Wednesday, September 21, 2011

Evil Laughter

Evil Laughter. It’s a perversion of the real thing.

I attended a recent production of Porgy and Bess and was struck by how often I heard evil laughter. Over and over again, someone laughing at someone else’s pain. Even the honorable Porgy laughed when he killed a man, amazed at his own success eliminating a piece of evil in the world. Though perhaps that was a bit of nervous laughter.

Sportin’ Life, the pimp and lowest of the low, laughed the most. Crown too, the 2nd most evil character in this community of African Americans in the South in the early 1900’s. They did it every time they succeeded in overpowering another.

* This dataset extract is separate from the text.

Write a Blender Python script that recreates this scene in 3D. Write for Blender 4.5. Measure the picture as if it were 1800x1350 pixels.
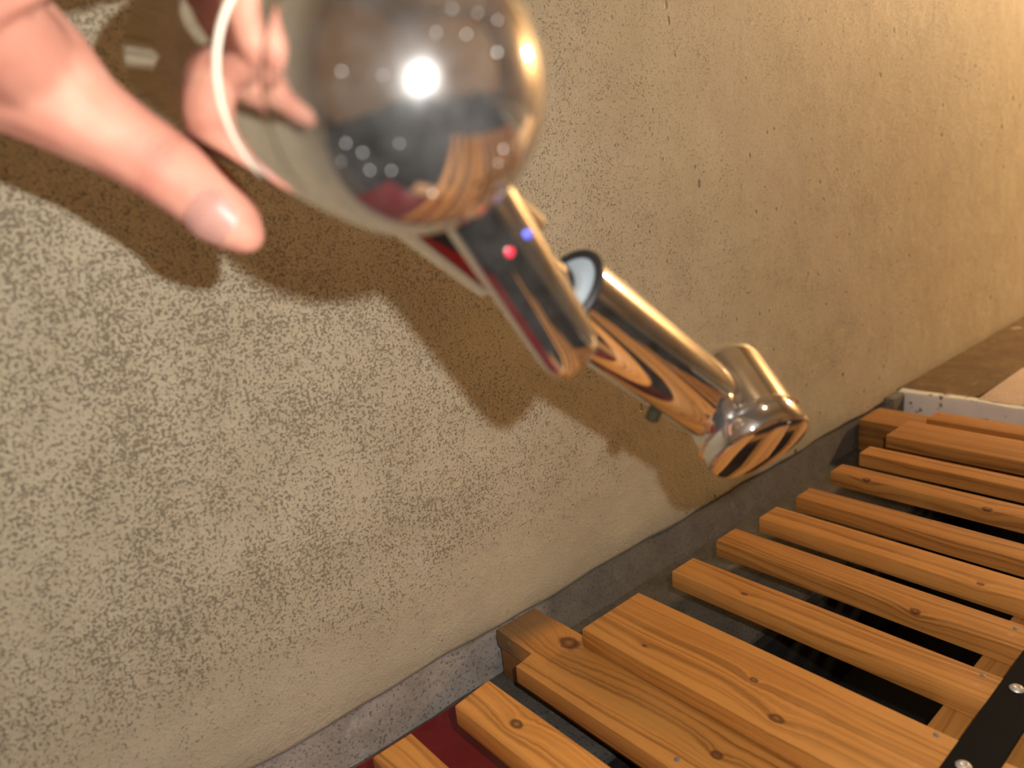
import bpy, bmesh, math, random
from mathutils import Vector, Matrix
random.seed(7)
for o in list(bpy.data.objects): bpy.data.objects.remove(o)
S = bpy.context.scene
COL = S.collection

# ---------------------------------------------------------------- camera
cam = bpy.data.cameras.new('camera'); camo = bpy.data.objects.new('camera', cam); COL.objects.link(camo)
cam.sensor_width = 36.0; cam.lens = 26.0; cam.clip_start = 0.01
CAM = Vector((0, -0.36, 0.3335))
RX, UY, FZ = Vector((.75539, -.64837, -.09493)), Vector((.24737, .148, .95755)), Vector((.6068, .7468, -.27218))
M = Matrix((RX, UY, -FZ)).transposed().to_4x4(); M.translation = CAM
camo.matrix_world = M
cam.dof.use_dof = True; cam.dof.focus_distance = 0.48; cam.dof.aperture_fstop = 6.6
S.camera = camo

# ---------------------------------------------------------------- world, lights, exposure
w = bpy.data.worlds.new('world'); S.world = w; w.use_nodes = True
w.node_tree.nodes['Background'].inputs[0].default_value = (1.0, .72, .45, 1)
w.node_tree.nodes['Background'].inputs[1].default_value = 0.02
S.view_settings.view_transform = 'Standard'; S.view_settings.look = 'None'
S.view_settings.exposure = 0.0; S.view_settings.gamma = 1.0; S.view_settings.use_curve_mapping = False

def point_light(name, loc, energy, radius, color):
    l = bpy.data.lights.new(name, 'POINT'); l.energy = energy; l.shadow_soft_size = radius; l.color = color
    o = bpy.data.objects.new(name, l); o.location = loc; COL.objects.link(o); return o
point_light('phone_flash', (.0311, -.3770, .3562), 5.1, .0035, (1.0, .98, .94))
AMBIENT = 60.0     # radiance of the unseen ceiling globe added as ambient fill
WARM = 330.0       # radiance of the globe on the far wall

# ---------------------------------------------------------------- material helpers
def mat(name, color=(.8, .8, .8), rough=.5, metal=0.0, **kw):
    m = bpy.data.materials.new(name); m.use_nodes = True
    b = m.node_tree.nodes['Principled BSDF']
    b.inputs['Base Color'].default_value = (*color, 1); b.inputs['Roughness'].default_value = rough
    b.inputs['Metallic'].default_value = metal
    for k, v in kw.items(): b.inputs[k.replace('_', ' ')].default_value = v
    return m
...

It was fitting that the pimp, the one with a twisted association with sex, would also have a twisted association with joy and laughter.

Laughter can swing both ways. When someone is lost, their laughter and subsequently their joy, comes from hurting another. Beware when you hear it for this is a very disconnected human being.

Dark humor is just another form of evil laughter. We see it in comedy all the time. But that doesn’t make it any less alarming.

Laughter is an expression of love. If you are laughing at something dark, you’ve gotten it twisted.

Sometimes it might come out when there’s pent-up rage. Evil laughter is a passive aggressive way to express anger. “It’s just a joke.” Hidden cruelty.

The ridicule usually comes from unresolved pain. No doubt from someone having been ridiculed in their past. How can he pass it on to you? He can try to do it with evil, misplaced laughter.

Laughter belongs in a place of wholeness for it is a connection to our deepest selves.

Evil laughter is a pitiful expression of a lost human being.

In entertainment, it’s always the villain who laughs the evil laugh.